Danimarka’dan döndüm. Tükenmiştim.

Tükendim.

Şu an futbola dair hiçbir şeyin anlamı yok gibi. Yeşil zemin görünce yüzümü buruşturuyorum. Önce Anadolu kulüplerinin maçlarını izlemeyi bırakmıştım, sonra İstanbul’un ve en son ona sıra geldi… Ne acı… Trabzonspor’un maçlarını dahi izleyemez oldum… Gününü, saatini şaşırır oldum, gollerine yeterince sevinemez, heyecanını duyamaz, mağlubiyetine yeterince üzülemez oldum. Soğudum… Buz gibi soğudum…

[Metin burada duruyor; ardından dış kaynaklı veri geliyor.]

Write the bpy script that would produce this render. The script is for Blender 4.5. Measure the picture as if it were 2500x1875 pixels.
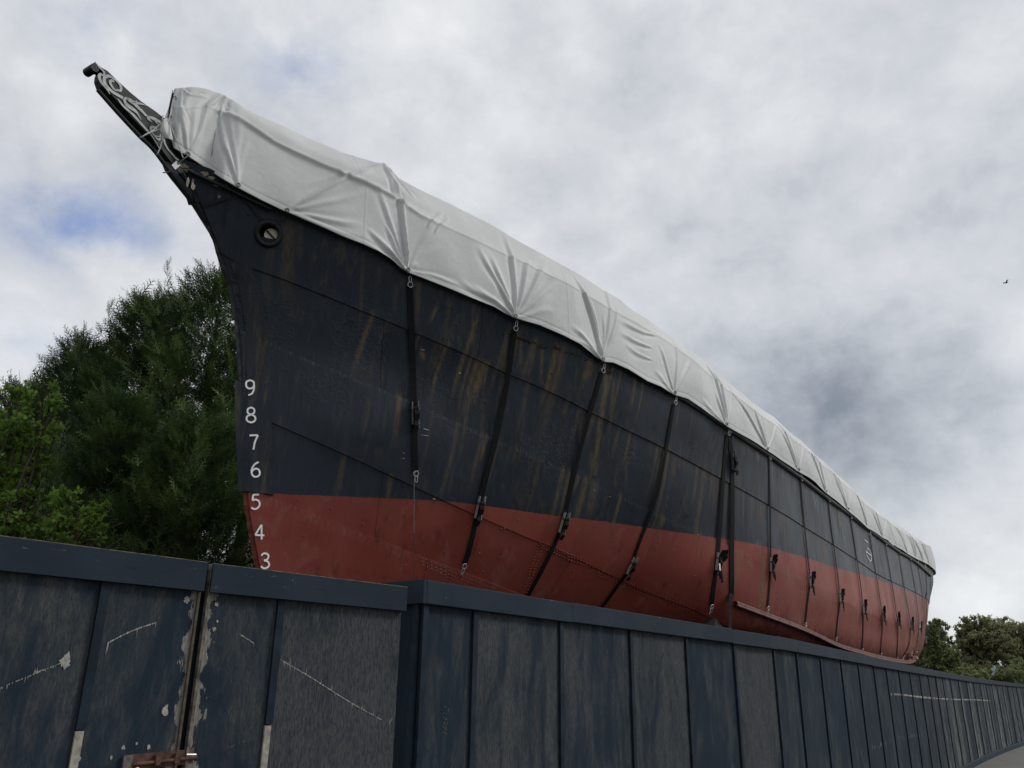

Belki bunca zamandır yaptıklarımızın yönetimler bazında ayaklar altına alınmasıydı bu soğuma evresine hız kazandıran, belki de gerçekten yılların yorgunluğu. Ama saçmalıyorum belki de… Şımarıkça bir şey de olabilir bu… Ömrünü futbola adayıp hala onun peşinde olanlara bakıp, “yılların yorgunluğu” demenin o kadar da mantıklı olmadığını görüyorum. Burası o kadar karanlık, bu oyun artık o kadar çirkin ki... Olmuyor. Sebeplerim çok. Evet biliyorum. Ama açıklayamıyorum… Belki karakterle alakalı bir şey bu. Bunca zaman zorladım, devam edemiyorum.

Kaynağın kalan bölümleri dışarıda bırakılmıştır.